OLDHAM, NATHANIEL (fl. 1740), virtuoso, was the son of a dissenting minister. Early in life he went to India ' in a military capacity ' (Caulfield), but returned to England on inheriting from a near relation a fortune said to be of 100,000l. In 1728 he was living at Ealing, Middlesex, where he occupied Ealing House, formerly the residence of Sir James Montagu (1666-1723) [q. v.], baron of the exchequer (Lysons, Environs of London, ii. 228; Walford, Greater London, i. 21). He had another house at Witton, near Hounslow, and a London house in Southampton Row, Bloomsbury. He was intimate with Sir Hans Sloane, Dr. Mead, and other collectors, and began to collect natural and artificial curiosities, though with little taste or judgment. A 'choice collection of butterflies' was one of his principal acquisitions. He was a constant visitor at 'Don Saltero's' coffee-house at Chelsea, where he used to meet Sloane and others, and compare shells, plants, and insects. He patronised the arts, collected paintings, and had also a taste for the turf. He was at length compelled by his extravagant expenditure (chiefly on his collections) to take refuge from his creditors within the sanctuary of the court of St. James's. Here be used to frequent the refreshment-room, kept by one Drury, on Duck Island, in St. James's Park. He had at last decided to sell his collections, with a label over the door, 'Oldham's last shift,' when he was arrested by a creditor and sent to the king's bench, where he is supposed to have died. His career in several respects resembles that of Henry Constantine Jennings [q. v.]
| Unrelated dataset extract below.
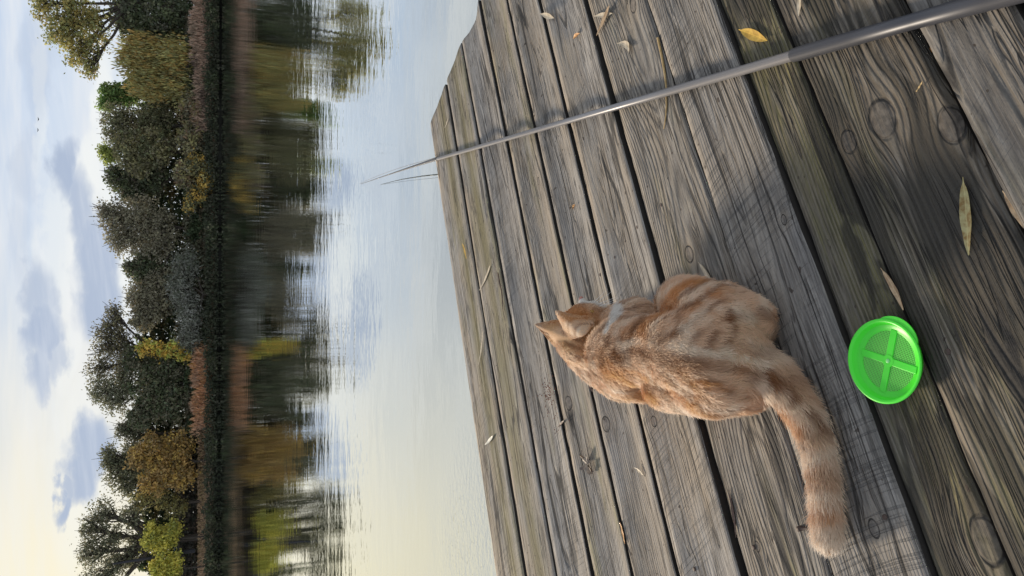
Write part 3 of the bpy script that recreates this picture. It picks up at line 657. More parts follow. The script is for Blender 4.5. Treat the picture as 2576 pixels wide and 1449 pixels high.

Oldham's portrait was painted more than once by his friend Highmore. A full-length of Oldham (date 1740), engraved by J. Faber after Highmore, represents him in a green velvet hunting coat with a gun (Caulfield, op. cit.; Bromley, Cat. of Engraved Portraits, p. 286). Oldham was godfather to Nathaniel Smith the printseller, whose son, J. T. Smith of the British Museum, contributed an account of Oldham to J. Caulfield's ' Portraits, Memoirs, &c., of Remarkable Persons.'

[Caulfield's Portraits, Memoirs, &c. 1813, ii. 133-7; Granger's Biog. Hist. (Noble), iii. 349.]